» **Stated task**
Return each line of the data below exactly, omitting any pictures.

» **Data extract**
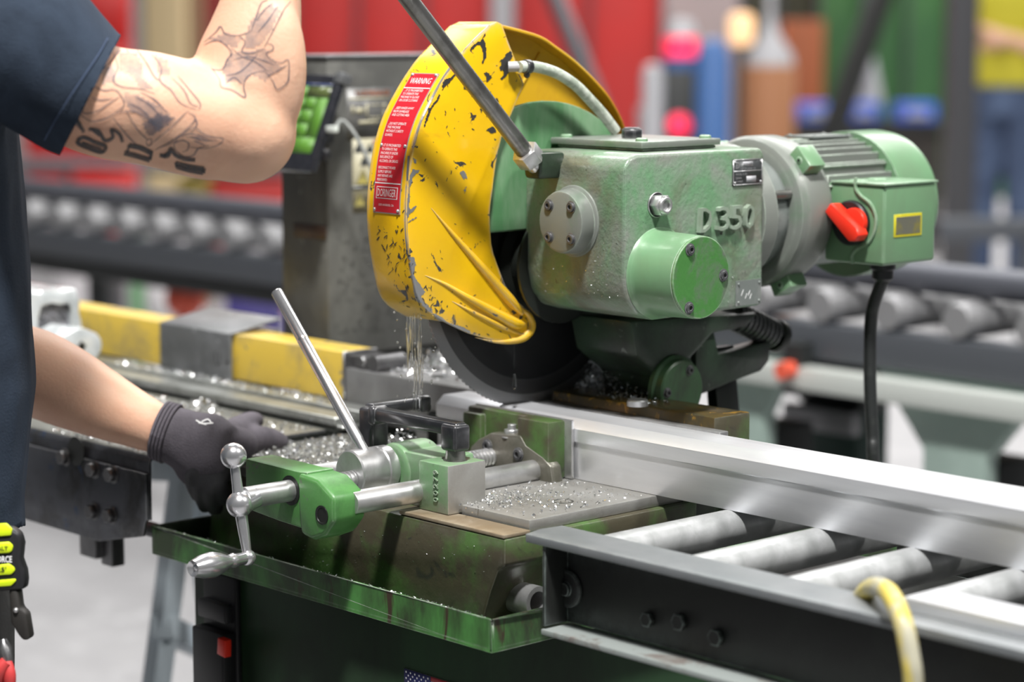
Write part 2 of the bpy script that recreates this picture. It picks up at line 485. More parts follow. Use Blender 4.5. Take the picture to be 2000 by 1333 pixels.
def link(name, me, mats, parent=None, sharp=38, label=None):
    for mt in (mats if isinstance(mats, (list, tuple)) else [mats]):
        me.materials.append(mt)
    if sharp is not None and len(me.polygons):
        for f in me.polygons:
            f.use_smooth = True
        me.set_sharp_from_angle(angle=math.radians(sharp))
    o = bpy.data.objects.new(name, me)
    COL.objects.link(o)
    n = max(1, len(me.vertices))
    co = [0.0] * (3 * len(me.vertices))
    me.vertices.foreach_get('co', co)
    if me.vertices:
        xs, ys, zs = co[0::3], co[1::3], co[2::3]
        c = V(((min(xs) + max(xs)) / 2, (min(ys) + max(ys)) / 2, min(zs)))
    else:
        c = V((0, 0, 0))
    me.transform(Matrix.Translation(-c))
    ORIG[o] = c
    if parent is not None:
        o.parent = parent
        o.location = c - ORIG[parent]
    else:
        o.location = c
    if label:
        o['label'] = label
    return o


def thing(name, label, cat, loc, group=None):
    o = bpy.data.objects.new(name, None)
    o.empty_display_size = 0.05
    COL.objects.link(o)
    o.location = loc
    ORIG[o] = V(loc)
    return tag(o, label, cat, group)


def tag(o, label, cat, group=None, kind=None):
    o['label'] = label
    o['category'] = cat
    if group:
        o['group'] = group
    if kind:
        o['kind'] = kind
    return o


def struct(o):
    o['kind'] = 'structure'
    return o


def copy_part(o, parent, delta):
    c = o.copy()
    COL.objects.link(c)
    c.parent = parent
    c.location = o.location + V(delta)
    ORIG[c] = ORIG[o] + V(delta)
    return c


def smoothpath(pts, k=6):
    pts = [V(p) for p in pts]
    out = []
    n = len(pts)
    for i in range(n - 1):
        p0, p1, p2, p3 = pts[max(i - 1, 0)], pts[i], pts[i + 1], pts[min(i + 2, n - 1)]
        for j in range(k):
            s = j / k
            out.append(0.5 * ((2 * p1) + (p2 - p0) * s + (2 * p0 - 5 * p1 + 4 * p2 - p3) * s * s + (3 * p1 - p0 - 3 * p2 + p3) * s ** 3))
    out.append(pts[-1])
    return out


def lerps(vals, k=6):
    return [p.x for p in smoothpath([V((v, 0, 0)) for v in vals], k)]


TEXTS = {}


def text2d(body, ext=0.0, bold=0.0, spacing=1.0):
    """flat letters, cap height about 0.7 per unit size; returns verts, faces"""
    key = (body, ext, bold, spacing)
    if key not in TEXTS:
        cu = bpy.data.curves.new('lettering', 'FONT')
        cu.body = body
        cu.size = 1
        cu.resolution_u = 2
        cu.extrude = ext
        cu.offset = bold
        cu.space_character = spacing
        cu.align_x = 'CENTER'
        cu.align_y = 'CENTER'
        o = bpy.data.objects.new('lettering', cu)
        COL.objects.link(o)
        dg = bpy.context.evaluated_depsgraph_get()
        me = bpy.data.meshes.new_from_object(o.evaluated_get(dg))
        TEXTS[key] = ([v.co.copy() for v in me.vertices], [tuple(f.vertices) for f in me.polygons])
        bpy.data.objects.remove(o)
        bpy.data.curves.remove(cu)
        bpy.data.meshes.remove(me)
    return TEXTS[key]


def add_text(g, body, f, m, width=None, height=None, ext=0.0, bold=0.0, ox=0.0, oy=0.0):
    """f maps (u, v, w) to the place; the text is fitted to width x height about (ox, oy)"""
    vs, fs = text2d(body, ext, bold)
    xs = [v.x for v in vs]
    ys = [v.y for v in vs]
    cx, cy = (min(xs) + max(xs)) / 2, (min(ys) + max(ys)) / 2
    sx = width / (max(xs) - min(xs)) if width else 1
    sy = height / (max(ys) - min(ys)) if height else sx
    if not width:
        sx = sy
    g.faces([f((v.x - cx) * sx + ox, (v.y - cy) * sy + oy, v.z) for v in vs], fs, m, smooth=False)


def fused(g, voxel, smooth=6, factor=0.5):
    """melts the closed shapes of g into one continuous surface"""
    bmesh.ops.recalc_face_normals(g.bm, faces=g.bm.faces)
    me = bpy.data.meshes.new('fuse')
    g.bm.to_mesh(me)
    g.bm.free()
    o = bpy.data.objects.new('fuse', me)
    COL.objects.link(o)
    r = o.modifiers.new('r', 'REMESH')
    r.mode = 'VOXEL'
    r.voxel_size = voxel
    s = o.modifiers.new('s', 'SMOOTH')
    s.iterations = smooth
    s.factor = factor
    dg = bpy.context.evaluated_depsgraph_get()
    out = bpy.data.meshes.new_from_object(o.evaluated_get(dg))
    out.materials.clear()
    bpy.data.objects.remove(o)
    bpy.data.meshes.remove(me)
    return out

# ================================================================== THE SETTING
g = G()
g.box(-60, 12, -8, 60, -0.1, 0)
struct(g.build('floor', m_floor, sharp=None))


def vwall(name, p0, p1, z0, z1, th, m):
    """upright panel from floor point p0 to p1"""
    p0, p1 = V(p0), V(p1)
    d = (p1 - p0)
    n = V((-d.y, d.x, 0)).normalized() * th
    g = G()
    g.prism([(p0.x, p0.y), (p1.x, p1.y), (p1.x + n.x, p1.y + n.y), (p0.x + n.x, p0.y + n.y)], 'z', z0, z1)
    return g.build(name, m, bev=0.01)


def wall_between(pa, pb, depth_a, depth_b):
    return atg(pa, depth_a), atg(pb, depth_b)


a, b = wall_between(-900, 2900, 22.5, 22.5)
struct(vwall('wall_back', a, b, 0, 7, 0.2, m_wallgrey))

# ================================================================== SAW BASE (cabinet, tray, bed, fence)
base = thing('saw_table', 'green cast saw bed on a dark cabinet with a chip tray under the vise', 'saw table', (0, 0, 0))
g = G()
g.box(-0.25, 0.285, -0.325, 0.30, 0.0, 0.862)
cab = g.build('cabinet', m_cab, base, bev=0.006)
g = G()
xs0 = at(405, 1200, 'y', -0.328).x
g.box(xs0, xs0 + 0.066, -0.334, -0.326, 0.62, 0.855)
g.box(xs0 + 0.001, xs0 + 0.064, -0.352, -0.332, 0.70, 0.79)
g.box(xs0 + 0.003, xs0 + 0.06, -0.345, -0.332, 0.80, 0.822)
swb = g.build('switch_box', m_blackpl, base, bev=0.003)
p = at(436, 1265, 'y', -0.356)
g = G()
g.prism([(p.x - 0.008, p.z - 0.009), (p.x + 0.008, p.z - 0.011), (p.x + 0.009, p.z + 0.010), (p.x - 0.006, p.z + 0.011)], 'y', -0.360, -0.350)
g.build('red_rocker', m_red, swb, bev=0.0015, label='red rocker button')
p = at(407, 1320, 'y', -0.336)
g = G()
g.box(p.x - 0.004, p.x + 0.004, -0.3375, -0.3335, p.z - 0.009, p.z + 0.009)
g.faces([V((p.x + math.cos(i * PI / 6) * (.0025 if k else .0015), -0.3379, p.z + math.sin(i * PI / 6) * (.006 if k else .0045))) for k in (0, 1) for i in range(12)],
        [(i, (i + 1) % 12, 12 + (i + 1) % 12, 12 + i) for i in range(12)], 1)
g.build('white_tag', [m_white, m_blackpl], swb)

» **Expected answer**
Write part 2 of the bpy script that recreates this picture. It picks up at line 485. More parts follow. Use Blender 4.5. Take the picture to be 2000 by 1333 pixels.
def link(name, me, mats, parent=None, sharp=38, label=None):
    for mt in (mats if isinstance(mats, (list, tuple)) else [mats]):
        me.materials.append(mt)
    if sharp is not None and len(me.polygons):
        for f in me.polygons:
            f.use_smooth = True
        me.set_sharp_from_angle(angle=math.radians(sharp))
    o = bpy.data.objects.new(name, me)
    COL.objects.link(o)
    n = max(1, len(me.vertices))
    co = [0.0] * (3 * len(me.vertices))
    me.vertices.foreach_get('co', co)
    if me.vertices:
        xs, ys, zs = co[0::3], co[1::3], co[2::3]
        c = V(((min(xs) + max(xs)) / 2, (min(ys) + max(ys)) / 2, min(zs)))
    else:
        c = V((0, 0, 0))
    me.transform(Matrix.Translation(-c))
    ORIG[o] = c
    if parent is not None:
        o.parent = parent
        o.location = c - ORIG[parent]
    else:
        o.location = c
    if label:
        o['label'] = label
    return o


def thing(name, label, cat, loc, group=None):
    o = bpy.data.objects.new(name, None)
    o.empty_display_size = 0.05
    COL.objects.link(o)
    o.location = loc
    ORIG[o] = V(loc)
    return tag(o, label, cat, group)


def tag(o, label, cat, group=None, kind=None):
    o['label'] = label
    o['category'] = cat
    if group:
        o['group'] = group
    if kind:
        o['kind'] = kind
    return o


def struct(o):
    o['kind'] = 'structure'
    return o


def copy_part(o, parent, delta):
    c = o.copy()
    COL.objects.link(c)
    c.parent = parent
    c.location = o.location + V(delta)
    ORIG[c] = ORIG[o] + V(delta)
    return c


def smoothpath(pts, k=6):
    pts = [V(p) for p in pts]
    out = []
    n = len(pts)
    for i in range(n - 1):
        p0, p1, p2, p3 = pts[max(i - 1, 0)], pts[i], pts[i + 1], pts[min(i + 2, n - 1)]
        for j in range(k):
            s = j / k
            out.append(0.5 * ((2 * p1) + (p2 - p0) * s + (2 * p0 - 5 * p1 + 4 * p2 - p3) * s * s + (3 * p1 - p0 - 3 * p2 + p3) * s ** 3))
    out.append(pts[-1])
    return out


def lerps(vals, k=6):
    return [p.x for p in smoothpath([V((v, 0, 0)) for v in vals], k)]


TEXTS = {}


def text2d(body, ext=0.0, bold=0.0, spacing=1.0):
    """flat letters, cap height about 0.7 per unit size; returns verts, faces"""
    key = (body, ext, bold, spacing)
    if key not in TEXTS:
        cu = bpy.data.curves.new('lettering', 'FONT')
        cu.body = body
        cu.size = 1
        cu.resolution_u = 2
        cu.extrude = ext
        cu.offset = bold
        cu.space_character = spacing
        cu.align_x = 'CENTER'
        cu.align_y = 'CENTER'
        o = bpy.data.objects.new('lettering', cu)
        COL.objects.link(o)
        dg = bpy.context.evaluated_depsgraph_get()
        me = bpy.data.meshes.new_from_object(o.evaluated_get(dg))
        TEXTS[key] = ([v.co.copy() for v in me.vertices], [tuple(f.vertices) for f in me.polygons])
        bpy.data.objects.remove(o)
        bpy.data.curves.remove(cu)
        bpy.data.meshes.remove(me)
    return TEXTS[key]


def add_text(g, body, f, m, width=None, height=None, ext=0.0, bold=0.0, ox=0.0, oy=0.0):
    """f maps (u, v, w) to the place; the text is fitted to width x height about (ox, oy)"""
    vs, fs = text2d(body, ext, bold)
    xs = [v.x for v in vs]
    ys = [v.y for v in vs]
    cx, cy = (min(xs) + max(xs)) / 2, (min(ys) + max(ys)) / 2
    sx = width / (max(xs) - min(xs)) if width else 1
    sy = height / (max(ys) - min(ys)) if height else sx
    if not width:
        sx = sy
    g.faces([f((v.x - cx) * sx + ox, (v.y - cy) * sy + oy, v.z) for v in vs], fs, m, smooth=False)


def fused(g, voxel, smooth=6, factor=0.5):
    """melts the closed shapes of g into one continuous surface"""
    bmesh.ops.recalc_face_normals(g.bm, faces=g.bm.faces)
    me = bpy.data.meshes.new('fuse')
    g.bm.to_mesh(me)
    g.bm.free()
    o = bpy.data.objects.new('fuse', me)
    COL.objects.link(o)
    r = o.modifiers.new('r', 'REMESH')
    r.mode = 'VOXEL'
    r.voxel_size = voxel
    s = o.modifiers.new('s', 'SMOOTH')
    s.iterations = smooth
    s.factor = factor
    dg = bpy.context.evaluated_depsgraph_get()
    out = bpy.data.meshes.new_from_object(o.evaluated_get(dg))
    out.materials.clear()
    bpy.data.objects.remove(o)
    bpy.data.meshes.remove(me)
    return out

# ================================================================== THE SETTING
g = G()
g.box(-60, 12, -8, 60, -0.1, 0)
struct(g.build('floor', m_floor, sharp=None))


def vwall(name, p0, p1, z0, z1, th, m):
    """upright panel from floor point p0 to p1"""
    p0, p1 = V(p0), V(p1)
    d = (p1 - p0)
    n = V((-d.y, d.x, 0)).normalized() * th
    g = G()
    g.prism([(p0.x, p0.y), (p1.x, p1.y), (p1.x + n.x, p1.y + n.y), (p0.x + n.x, p0.y + n.y)], 'z', z0, z1)
    return g.build(name, m, bev=0.01)


def wall_between(pa, pb, depth_a, depth_b):
    return atg(pa, depth_a), atg(pb, depth_b)


a, b = wall_between(-900, 2900, 22.5, 22.5)
struct(vwall('wall_back', a, b, 0, 7, 0.2, m_wallgrey))

# ================================================================== SAW BASE (cabinet, tray, bed, fence)
base = thing('saw_table', 'green cast saw bed on a dark cabinet with a chip tray under the vise', 'saw table', (0, 0, 0))
g = G()
g.box(-0.25, 0.285, -0.325, 0.30, 0.0, 0.862)
cab = g.build('cabinet', m_cab, base, bev=0.006)
g = G()
xs0 = at(405, 1200, 'y', -0.328).x
g.box(xs0, xs0 + 0.066, -0.334, -0.326, 0.62, 0.855)
g.box(xs0 + 0.001, xs0 + 0.064, -0.352, -0.332, 0.70, 0.79)
g.box(xs0 + 0.003, xs0 + 0.06, -0.345, -0.332, 0.80, 0.822)
swb = g.build('switch_box', m_blackpl, base, bev=0.003)
p = at(436, 1265, 'y', -0.356)
g = G()
g.prism([(p.x - 0.008, p.z - 0.009), (p.x + 0.008, p.z - 0.011), (p.x + 0.009, p.z + 0.010), (p.x - 0.006, p.z + 0.011)], 'y', -0.360, -0.350)
g.build('red_rocker', m_red, swb, bev=0.0015, label='red rocker button')
p = at(407, 1320, 'y', -0.336)
g = G()
g.box(p.x - 0.004, p.x + 0.004, -0.3375, -0.3335, p.z - 0.009, p.z + 0.009)
g.faces([V((p.x + math.cos(i * PI / 6) * (.0025 if k else .0015), -0.3379, p.z + math.sin(i * PI / 6) * (.006 if k else .0045))) for k in (0, 1) for i in range(12)],
        [(i, (i + 1) % 12, 12 + (i + 1) % 12, 12 + i) for i in range(12)], 1)
g.build('white_tag', [m_white, m_blackpl], swb)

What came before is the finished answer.